*Exercise requirements*:
All lines from the top of the records below through the line holding "rad = math.radians", and only those, should be printed exactly, minus the pictures.

*Data*:
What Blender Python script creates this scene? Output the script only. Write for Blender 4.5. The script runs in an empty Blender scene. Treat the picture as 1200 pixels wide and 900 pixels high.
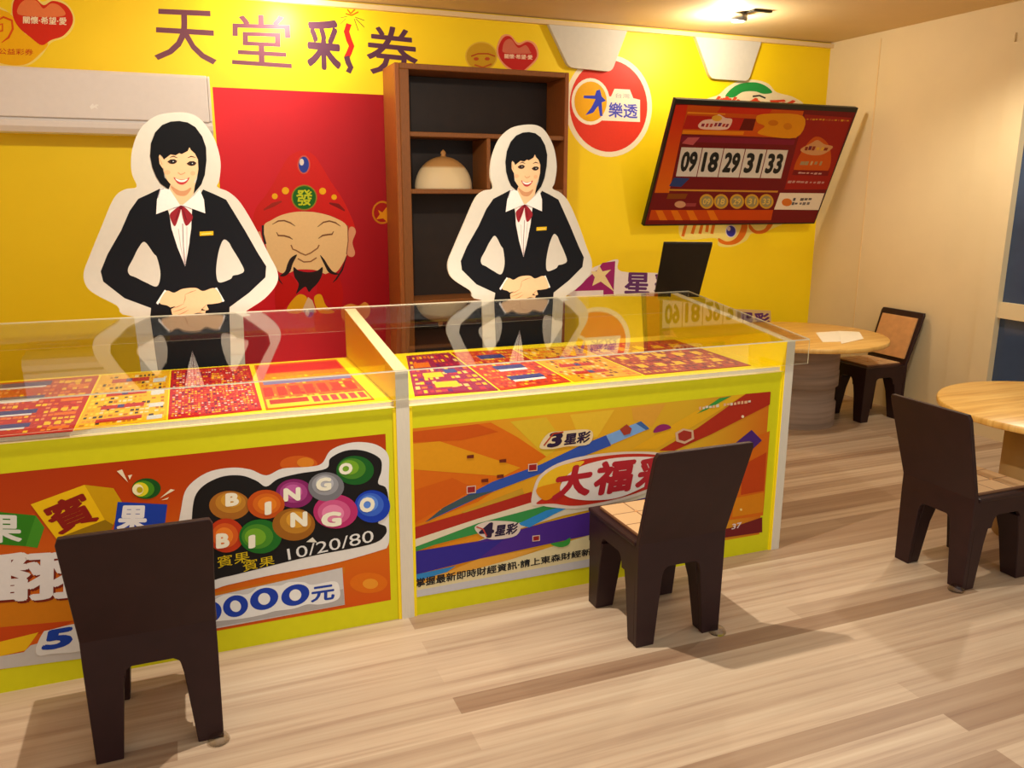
import bpy, bmesh, math, random
from mathutils import Vector, Matrix
from mathutils.geometry import tessellate_polygon

scene = bpy.context.scene
COL = scene.collection
V = Vector
rad = math.radians

# ------------------------------------------------------------------ camera
CAM = V((-0.7304, -2.9205, 1.6394))
YAW, PITCH, ROLL, FPX = 0.3804, 0.2272, 0.0031, 972.0045
def cam_axes():
    fw = V((math.sin(YAW) * math.cos(PITCH), math.cos(YAW) * math.cos(PITCH), -math.sin(PITCH)))
    r = V((math.cos(YAW), -math.sin(YAW), 0))
    u = r.cross(fw)
    return r * math.cos(ROLL) + u * math.sin(ROLL), -r * math.sin(ROLL) + u * math.cos(ROLL), fw
RX, UX, FW = cam_axes()
cd = bpy.data.cameras.new('camera')
cam = bpy.data.objects.new('camera', cd); COL.objects.link(cam)
cd.sensor_width = 36; cd.lens = FPX / 1200 * 36; cd.clip_start = 0.05
cam.matrix_world = Matrix(((RX.x, UX.x, -FW.x, CAM.x), (RX.y, UX.y, -FW.y, CAM.y), (RX.z, UX.z, -FW.z, CAM.z), (0, 0, 0, 1)))
scene.camera = cam

# ------------------------------------------------------------------ world, lights, exposure
scene.view_settings.view_transform = 'Standard'
scene.view_settings.look = 'None'
scene.view_settings.gamma = 1
scene.view_settings.use_curve_mapping = False
scene.view_settings.exposure = 0.28
w = bpy.data.worlds.new('world'); scene.world = w; w.use_nodes = True
bg = w.node_tree.nodes['Background']
bg.inputs['Color'].default_value = (1.0, 0.97, 0.92, 1)
bg.inputs['Strength'].default_value = 0.66
def lamp(name, loc, power, color, radius, target=None, angle=150, blend=0.6):
    ld = bpy.data.lights.new(name, 'SPOT' if target else 'POINT')
    ld.energy = power; ld.color = color; ld.shadow_soft_size = radius
    o = bpy.data.objects.new(name, ld); COL.objects.link(o); o.location = loc
    if target:
        ld.spot_size = rad(angle); ld.spot_blend = blend
        o.rotation_euler = (V(target) - V(loc)).to_track_quat('-Z', 'Y').to_euler()
    return o
WARM = (1.0, 0.92, 0.77)
lamp('counter_spotlight', (0.10, -0.33, 2.62), 165, (1.0, 0.94, 0.85), 0.022, (0.05, -0.75, 0), 128, .5)
lamp('corner_spotlight', (3.40, 0.48, 2.72), 68, WARM, 0.05, (3.3, 0.3, 0), 160, .5)
lamp('sign_spotlight', (0.02, 2.56, 2.72), 12, WARM, 0.04)
lamp('standee_wall_fill', (0.0, 0.10, 2.74), 112, WARM, 0.05, (-.2, 1.8, 1.2), 124, .7)  # added fill without a fitting, brightens the standees and back wall
lamp('screen_spotlight', (2.90, 2.18, 2.72), 24, WARM, 0.04)

# ------------------------------------------------------------------ materials
def lin(c):
    c = c / 255.0
    return c / 12.92 if c <= 0.04045 else ((c + 0.055) / 1.055) ** 2.4
def rgb(c): return (lin(c[0]), lin(c[1]), lin(c[2]), 1)
_mats = {}
def mat(name, col, rough=0.55, noise=0.05, scale=30, bump=0.0, coat=0.0, metal=0.0, spec=0.4, stretch=None):
    """principled surface whose colour is gently mottled by a noise texture"""
    if name in _mats: return _mats[name]
    m = bpy.data.materials.new(name); m.use_nodes = True
    nt = m.node_tree; b = nt.nodes['Principled BSDF']
    b.inputs['Roughness'].default_value = rough
    b.inputs['Metallic'].default_value = metal
    b.inputs['Specular IOR Level'].default_value = spec
    b.inputs['Coat Weight'].default_value = coat
    b.inputs['Coat Roughness'].default_value = 0.08
    tc = nt.nodes.new('ShaderNodeTexCoord'); mp = nt.nodes.new('ShaderNodeMapping')
    nt.links.new(tc.outputs['Object'], mp.inputs['Vector'])
    if stretch: mp.inputs['Scale'].default_value = stretch
    n = nt.nodes.new('ShaderNodeTexNoise'); n.inputs['Scale'].default_value = scale; n.inputs['Detail'].default_value = 4
    nt.links.new(mp.outputs['Vector'], n.inputs['Vector'])
    r = nt.nodes.new('ShaderNodeValToRGB'); c = rgb(col)
    r.color_ramp.elements[0].position = .3; r.color_ramp.elements[1].position = .7
    r.color_ramp.elements[0].color = tuple(max(0, x * (1 - noise)) for x in c[:3]) + (1,)
    r.color_ramp.elements[1].color = tuple(min(1, x * (1 + noise)) for x in c[:3]) + (1,)
    nt.links.new(n.outputs['Fac'], r.inputs['Fac']); nt.links.new(r.outputs['Color'], b.inputs['Base Color'])
    if bump:
        bp = nt.nodes.new('ShaderNodeBump'); bp.inputs['Strength'].default_value = bump; bp.inputs['Distance'].default_value = .01
        nt.links.new(n.outputs['Fac'], bp.inputs['Height']); nt.links.new(bp.outputs['Normal'], b.inputs['Normal'])
    _mats[name] = m
    return m
def ink(c):
    return mat('printed_ink_%d_%d_%d' % tuple(c), c, rough=.45, noise=.02, scale=60, spec=.18)
def grad(name, stops, axis='Z', lo=0.0, hi=1.0, rough=.45):
    """colour printed as a blend along one object axis"""
    if name in _mats: return _mats[name]
    m = bpy.data.materials.new(name); m.use_nodes = True
    nt = m.node_tree; b = nt.nodes['Principled BSDF']; b.inputs['Roughness'].default_value = rough; b.inputs['Specular IOR Level'].default_value = .18
    tc = nt.nodes.new('ShaderNodeTexCoord'); sp = nt.nodes.new('ShaderNodeSeparateXYZ')
    nt.links.new(tc.outputs['Object'], sp.inputs['Vector'])
    mr = nt.nodes.new('ShaderNodeMapRange'); mr.inputs['From Min'].default_value = lo; mr.inputs['From Max'].default_value = hi
    nt.links.new(sp.outputs[axis], mr.inputs['Value'])
    r = nt.nodes.new('ShaderNodeValToRGB'); e = r.color_ramp.elements
    e[0].position = stops[0][0]; e[0].color = rgb(stops[0][1]); e[1].position = stops[-1][0]; e[1].color = rgb(stops[-1][1])
    for p, c in stops[1:-1]:
        x = e.new(p); x.color = rgb(c)
    nt.links.new(mr.outputs['Result'], r.inputs['Fac']); nt.links.new(r.outputs['Color'], b.inputs['Base Color'])
    _mats[name] = m
    return m
def stripes(name, c1, c2, c3, scale, plank=None, rough=.4):
    """wood: long grain running along X; with plank=(length, width) laid as strip flooring"""
    m = bpy.data.materials.new(name); m.use_nodes = True
    nt = m.node_tree; b = nt.nodes['Principled BSDF']; b.inputs['Roughness'].default_value = rough
    tc = nt.nodes.new('ShaderNodeTexCoord')
    mp = nt.nodes.new('ShaderNodeMapping'); mp.inputs['Scale'].default_value = scale
    nt.links.new(tc.outputs['Object'], mp.inputs['Vector'])
    n = nt.nodes.new('ShaderNodeTexNoise'); n.inputs['Scale'].default_value = 1; n.inputs['Detail'].default_value = 6; n.inputs['Roughness'].default_value = .6
    nt.links.new(mp.outputs['Vector'], n.inputs['Vector'])
    r = nt.nodes.new('ShaderNodeValToRGB'); e = r.color_ramp.elements
    e[0].position = .3; e[0].color = rgb(c1); e[1].position = .72; e[1].color = rgb(c3); x = e.new(.5); x.color = rgb(c2)
    nt.links.new(n.outputs['Fac'], r.inputs['Fac'])
    out = r.outputs['Color']
    if plank:
        br = nt.nodes.new('ShaderNodeTexBrick'); br.offset = .37; br.offset_frequency = 2
        br.inputs['Scale'].default_value = 1; br.inputs['Mortar Size'].default_value = 0
        br.inputs['Brick Width'].default_value = plank[0]; br.inputs['Row Height'].default_value = plank[1]
        br.inputs['Color1'].default_value = (0, 0, 0, 1); br.inputs['Color2'].default_value = (1, 1, 1, 1); br.inputs['Bias'].default_value = 0
        nt.links.new(tc.outputs['Object'], br.inputs['Vector'])
        pr = nt.nodes.new('ShaderNodeValToRGB'); pr.color_ramp.interpolation = 'LINEAR'
        q = pr.color_ramp.elements; q[0].position = 0; q[0].color = (.60, .50, .43, 1); q[1].position = 1; q[1].color = (1.10, 1.10, 1.08, 1)
        for ps, cc in ((.22, (.74, .66, .60, 1)), (.38, (.90, .86, .82, 1)), (.60, (1.0, .99, .97, 1))):
            y = q.new(ps); y.color = cc
        nt.links.new(br.outputs['Color'], pr.inputs['Fac'])
        mx = nt.nodes.new('ShaderNodeMix'); mx.data_type = 'RGBA'; mx.blend_type = 'MULTIPLY'; mx.inputs['Factor'].default_value = 1.0
        nt.links.new(out, mx.inputs['A']); nt.links.new(pr.outputs['Color'], mx.inputs['B'])
        out = mx.outputs['Result']
    nt.links.new(out, b.inputs['Base Color'])
    _mats[name] = m
    return m
def acrylic(name, tint=(.97, .97, .95)):
    """clear sheet: Fresnel mirror over see-through, so lamps still shine through it"""
    m = bpy.data.materials.new(name); m.use_nodes = True
    nt = m.node_tree; nt.nodes.remove(nt.nodes['Principled BSDF'])
    g = nt.nodes.new('ShaderNodeNewGeometry')
    mr = nt.nodes.new('ShaderNodeMapRange'); mr.inputs['To Min'].default_value = 1.52; mr.inputs['To Max'].default_value = 1 / 1.52
    nt.links.new(g.outputs['Backfacing'], mr.inputs['Value'])
    f = nt.nodes.new('ShaderNodeFresnel'); nt.links.new(mr.outputs['Result'], f.inputs['IOR'])
    t = nt.nodes.new('ShaderNodeBsdfTransparent'); t.inputs['Color'].default_value = tint + (1,)
    gl = nt.nodes.new('ShaderNodeBsdfGlossy'); gl.inputs['Roughness'].default_value = .004
    mx = nt.nodes.new('ShaderNodeMixShader')
    nt.links.new(f.outputs['Fac'], mx.inputs['Fac']); nt.links.new(t.outputs[0], mx.inputs[1]); nt.links.new(gl.outputs[0], mx.inputs[2])
    nt.links.new(mx.outputs[0], nt.nodes['Material Output'].inputs['Surface'])
    _mats[name] = m
    return m
def emit(name, col, strength):
    m = bpy.data.materials.new(name); m.use_nodes = True
    b = m.node_tree.nodes['Principled BSDF']; b.inputs['Emission Color'].default_value = rgb(col); b.inputs['Emission Strength'].default_value = strength
    b.inputs['Base Color'].default_value = rgb(col)
    return m

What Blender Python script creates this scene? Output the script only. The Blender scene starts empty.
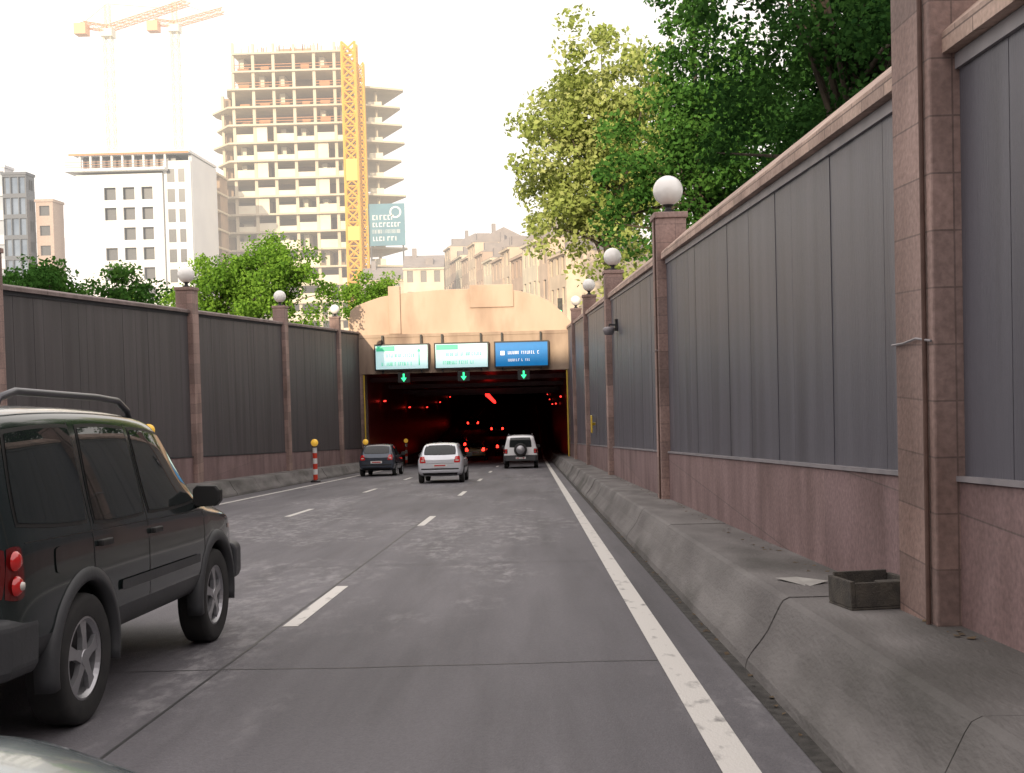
import bpy, math, random, numpy as np
from mathutils import Vector, Matrix
from mathutils.bvhtree import BVHTree
random.seed(7)
scene=bpy.context.scene
COL=scene.collection
S=0.077
def rz(y):
    if y<85: return -1.5-S*y
    t=min(y-85,30.0)
    return -1.5-S*85-(S*t-S*t*t/60.0)
# ------------------------------------------------------------ materials
def newmat(name):
    m=bpy.data.materials.new(name); m.use_nodes=True
    nt=m.node_tree; b=nt.nodes['Principled BSDF']
    return m,nt,b
def pmat(name,c1,c2=None,scale=4.0,rough=.7,bump=0.0,bscale=None,metal=0.0,coat=0.0,emit=None,es=0.0,stretch=(1,1,1),c3=None,s3=.6,detail=6,spec=None):
    m,nt,b=newmat(name); N=nt.nodes; L=nt.links
    b.inputs['Roughness'].default_value=rough; b.inputs['Metallic'].default_value=metal
    b.inputs['Coat Weight'].default_value=coat
    if spec is not None: b.inputs['Specular IOR Level'].default_value=spec
    b.inputs['Coat Roughness'].default_value=.06
    c2=c2 or tuple(x*.8 for x in c1)
    tc=N.new('ShaderNodeTexCoord'); mp=N.new('ShaderNodeMapping'); mp.inputs['Scale'].default_value=stretch
    L.new(tc.outputs['Object'],mp.inputs['Vector'])
    nz=N.new('ShaderNodeTexNoise'); nz.inputs['Scale'].default_value=scale; nz.inputs['Detail'].default_value=detail
    L.new(mp.outputs[0],nz.inputs['Vector'])
    cr=N.new('ShaderNodeValToRGB'); cr.color_ramp.elements[0].position=.35; cr.color_ramp.elements[1].position=.65
    cr.color_ramp.elements[0].color=(*c1,1); cr.color_ramp.elements[1].color=(*c2,1)
    L.new(nz.outputs['Fac'],cr.inputs[0]); out=cr.outputs[0]
    if c3:
        n3=N.new('ShaderNodeTexNoise'); n3.inputs['Scale'].default_value=s3; n3.inputs['Detail'].default_value=5
        L.new(mp.outputs[0],n3.inputs['Vector'])
        r3=N.new('ShaderNodeValToRGB'); r3.color_ramp.elements[0].position=.5; r3.color_ramp.elements[1].position=.68
        L.new(n3.outputs['Fac'],r3.inputs[0])
        mx=N.new('ShaderNodeMixRGB'); L.new(r3.outputs[0],mx.inputs[0]); L.new(out,mx.inputs[1]); mx.inputs[2].default_value=(*c3,1); out=mx.outputs[0]
    L.new(out,b.inputs['Base Color'])
    if bump>0:
        bn=N.new('ShaderNodeTexNoise'); bn.inputs['Scale'].default_value=bscale or scale*8; bn.inputs['Detail'].default_value=4
        L.new(mp.outputs[0],bn.inputs['Vector'])
        bp=N.new('ShaderNodeBump'); bp.inputs['Strength'].default_value=bump; bp.inputs['Distance'].default_value=.02
        L.new(bn.outputs['Fac'],bp.inputs['Height']); L.new(bp.outputs[0],b.inputs['Normal'])
    if emit:
        b.inputs['Emission Color'].default_value=(*emit,1); b.inputs['Emission Strength'].default_value=es
        if es<3: m.cycles.emission_sampling='NONE'
    return m
def leafmat(name,dark,mid,light,trans=.35):
    m,nt,b=newmat(name); N=nt.nodes; L=nt.links
    g=N.new('ShaderNodeNewGeometry'); cr=N.new('ShaderNodeValToRGB')
    e=cr.color_ramp.elements; e[0].color=(*dark,1); e[1].color=(*light,1); k=e.new(.5); k.color=(*mid,1)
    at=N.new('ShaderNodeAttribute'); at.attribute_name='clump'
    mth=N.new('ShaderNodeMath'); mth.operation='MULTIPLY_ADD'; mth.inputs[1].default_value=.45
    L.new(g.outputs['Random Per Island'],mth.inputs[0])
    m2=N.new('ShaderNodeMath'); m2.operation='MULTIPLY'; m2.inputs[1].default_value=.55
    L.new(at.outputs['Fac'],m2.inputs[0]); L.new(m2.outputs[0],mth.inputs[2]); L.new(mth.outputs[0],cr.inputs[0])
    df=N.new('ShaderNodeBsdfDiffuse'); L.new(cr.outputs[0],df.inputs[0])
    tr=N.new('ShaderNodeBsdfTranslucent'); L.new(cr.outputs[0],tr.inputs[0])
    mx=N.new('ShaderNodeMixShader'); mx.inputs[0].default_value=trans
    L.new(df.outputs[0],mx.inputs[1]); L.new(tr.outputs[0],mx.inputs[2]); L.new(mx.outputs[0],N['Material Output'].inputs[0])
    N.remove(b)
    return m
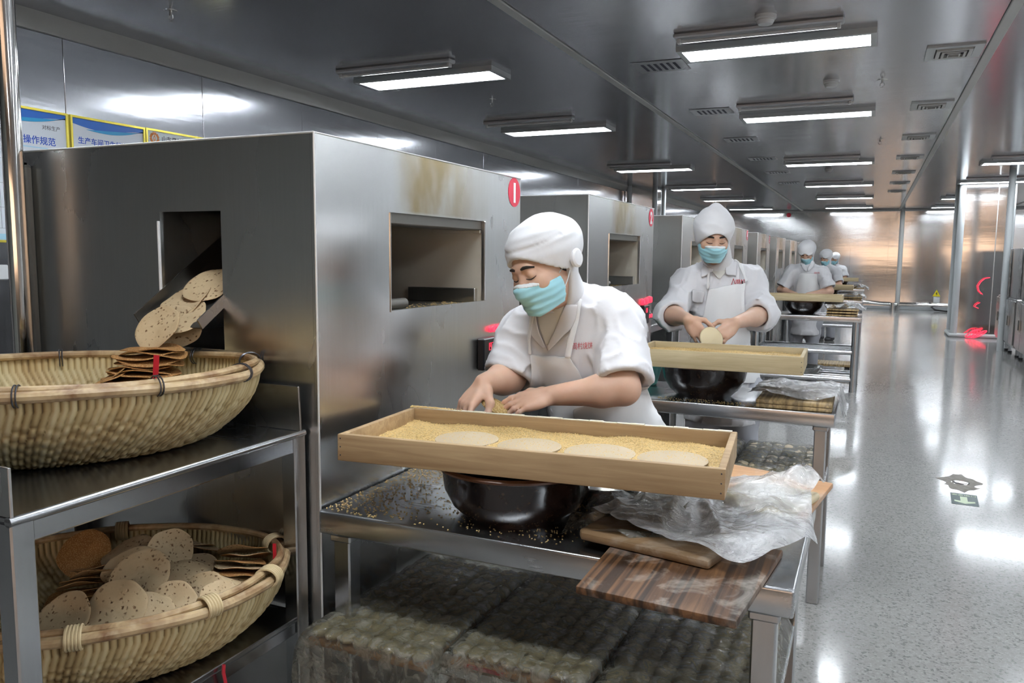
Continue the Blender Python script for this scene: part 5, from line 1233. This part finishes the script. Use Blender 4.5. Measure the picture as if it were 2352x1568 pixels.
    # hair at the temple
    if o.get('hair'):
        Sr = Sdf(a3(H)-0.13, a3(H)+0.14, 0.004); Sr.ell(hp(0,-0.018,0.020), (0.078,0.094,0.101), ax3, 0); Sr.halfspace(hp(0,0.026,0), a3(F+U*0.35)); V, Fc = Sr.mesh(); mesh_obj('hair', loc(V), Fc, M['hair'], root, 4.0)
    # ---- tunic
    cl = o.get('cloth', 1.0)
    keys = ['neck','chest','waist','pelvis','Rsh','Lsh','Rel','Lel','Rwr','Lwr']; A = np.array([a3(J[k]) for k in keys]); lo = A.min(0)-0.22; hi = A.max(0)+0.20; lo[2] = J['pelvis'].z-0.30
    St = Sdf(lo, hi, 0.0062*fine)
    St.chain([a3(J['neck']), a3(ch), a3(J['waist']), a3(pel), a3(pel-Vector((0,0,0.2)))], [0.070, 0.125*cl, 0.138*cl, 0.160*cl, 0.185*cl], 0.07); St.cone(a3(J['Rsh']), a3(J['Lsh']), 0.076, 0.076, 0.07)
    St.cone(a3(J['neck']+ (J['Rsh']-J['neck'])*0.25), a3(J['Rsh']), 0.062, 0.070, 0.05); St.cone(a3(J['neck']+(J['Lsh']-J['neck'])*0.25), a3(J['Lsh']), 0.062, 0.070, 0.05)
    for (c, r, k) in o.get('bulk', []): St.ell(a3(c), r, None, k)
    cuffs = []
    for sd in 'RL':
        a, b, c = J[sd+'sh'], J[sd+'el'], J[sd+'wr']; f = o['sleeve'][sd]
        r0, r1 = o.get('sleeve_r', (0.072, 0.078))
        if f <= 1: e = a+(b-a)*f; St.cone(a3(a), a3(e), r0, r1, 0.04); d = (b-a).normalized()
        else: e = b+(c-b)*(f-1); St.cone(a3(a), a3(b), r0, r1, 0.04); St.cone(a3(b), a3(e), r1, r1*0.98, 0.03); d = (c-b).normalized()
        cuffs.append((e, d, r1))
    fs = o.get('folds', 1.0)
    an = np.array([1.25, 1.25, 0.55]); an2 = np.array([1.3, 1.3, 0.7])
    St.disp(lambda P: fs*(0.0045*vn3(P, hs+20, 26, an)-0.013*(np.clip(1-np.abs(vn3(P, hs+21, 26, an2)), 0, 1)**3-0.25)-0.006*(np.clip(1-np.abs(vn3(P, hs+23, 55, an2)), 0, 1)**3-0.25)), 0.04)
    for (e, d, r1) in cuffs:
        sl, P = St.sub(a3(e)-0.22, a3(e)+0.22); dd = (P-a3(e))@a3(d); rr = np.linalg.norm(P-a3(e)-dd[..., None]*a3(d), axis=-1)
        cut = np.maximum(np.maximum(0.012-dd, rr-r1*1.10), dd-0.12)         # remove what the sleeve grew beyond its hem
        St.put(sl, cut, 0.004, 'cut')
        bore = np.maximum(rr-(r1-0.022), np.abs(dd)-0.018); St.put(sl, bore, 0.004, 'cut')
    St.halfspace((0,0,J['pelvis'].z-0.22), (0,0,-1))
    V, Fc = St.mesh(); V = relax(V, Fc, 1, 0.4); tunic = mesh_obj('tunic', loc(V), Fc, M['cloth'], root, 4.0); tb = bvh_of(V, Fc)
    # ---- trousers and shoes
    Sp = Sdf(np.minimum(a3(J['Ran']), a3(J['Lan']))-0.25, np.maximum(a3(pel), a3(pel))+np.array([0.3,0.3,0.1]), 0.011*max(1, fine*0.8))
    for s in 'RL': Sp.chain([a3(J[s+'hip']), a3(J[s+'kn']), a3(J[s+'an'])], [0.105, 0.082, 0.070], 0.03)
    Sp.cone(a3(J['Rhip']), a3(J['Lhip']), 0.11, 0.11, 0.05); Sp.disp(lambda P: 0.006*vn3(P, hs+30, 40), 0.03); Sp.halfspace((0,0,0.055), (0,0,-1))
    V, Fc = Sp.mesh(); mesh_obj('trousers', loc(V), Fc, M['trousers'], root, 4.0)
    fw = J['toes']
    for s in 'RL':
        S2 = Sdf(a3(J[s+'an'])-0.22, a3(J[s+'an'])+0.22, 0.009); q = J[s+'an'].copy(); q.z = 0.04
        S2.cone(a3(q-fw*0.05), a3(q+fw*0.13-Vector((0,0,0.006))), 0.042, 0.036, 0.02); S2.cone(a3(q+Vector((0,0,0.02))), a3(q+Vector((0,0,0.06))), 0.045, 0.04, 0.02); S2.halfspace((0,0,0.003), (0,0,-1)); V, Fc = S2.mesh()
        mesh_obj('shoe', loc(V), Fc, M['shoe'], root, 4.0)
    return root, base, tb, tunic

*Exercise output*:
What Blender Python script creates this scene? Output the script only. Write for Blender 4.5. The script runs in an empty Blender scene. Treat the picture as 1200 pixels wide and 900 pixels high.
import bpy, bmesh, math, random
from mathutils import Vector, Matrix
from mathutils.geometry import tessellate_polygon

scene = bpy.context.scene
COL = scene.collection
V = Vector
rad = math.radians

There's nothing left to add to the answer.